Gay marriage, the Muppets, and a fast-food chicken franchise: what do they have to do with each other? Nope, it’s not about Bert and Ernie’s eating habits.
It’s a question of free speech amidst political disagreement.
Dan T. Cathy told a Christian news organization that his company, Chick-fil-A — founded by his father, S. Truett Cathy — supported the traditional, and quite Biblical, definition of “the family unit.” (Thankfully, the Bible doesn’t use the ugly term “family unit.”) The Southern-fried chicken fast-food chain and its management have long had this position. It’s not new. Indeed, this should surprise no one, since the idea of gay marriage is itself fairly new — at least in legal terms. Of course many folks are going to hold to a traditional idea. It’s not controversial that this is controversial.
Still, a contentious issue has two sides, and some of Cathy’s opponents decided that a bit of protest was in order, so they’ve set August 3 as the date for a “same-sex kiss-in” at Chick-fil-A restaurants around the country. It is sort of legal, if not exactly to my taste. (I don’t want heterosexual couples smooching near where I’m eating, either. I embrace public protest, but, frankly, protest public embracing.)
Next, Mike Huckabee declared August 1 as Chick-fil-A Appreciation Day. Former presidential candidate Rick Santorum then sided with Huckabee to rally his Twitter followers to patronize Chick-fil-As in the very opposite of a boycott, to show support.
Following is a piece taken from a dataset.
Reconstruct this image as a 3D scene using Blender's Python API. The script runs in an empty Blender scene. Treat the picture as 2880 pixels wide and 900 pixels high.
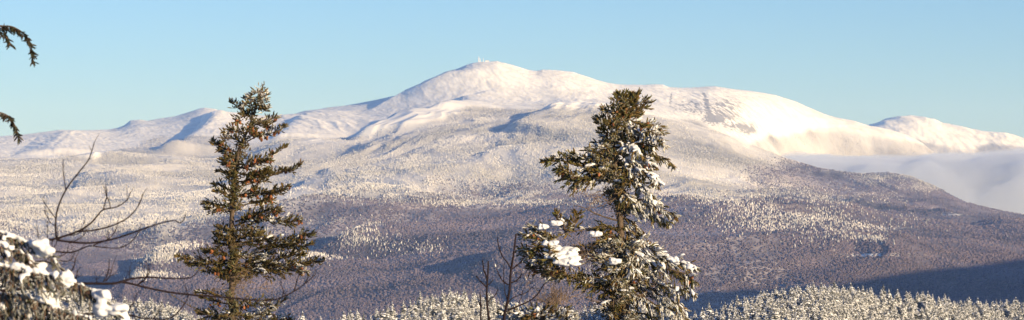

The Jim Henson Company, which had a long business relationship with the company, then declared it would donate its receipts from Chick-fil-A toy sales to a prominent gay/lesbian cause.
And then it got ugly. I mean political. Politicians in Chicago and Boston said they’d block Chick-fil-A from opening branches in their cities.
This last escalation runs over the line.
It’s one thing to withhold one’s patronage from a restaurant. It’s the same thing to support whatever non-violent cause you like, by going to a particular restaurant or in other ways. But running a business out of town because you don’t agree with the cause that some of the business’s managers or owners happen to espouse? That’s not upholding the rights of citizens — certainly not the right to buy from whomever they want or sell to whomever they want.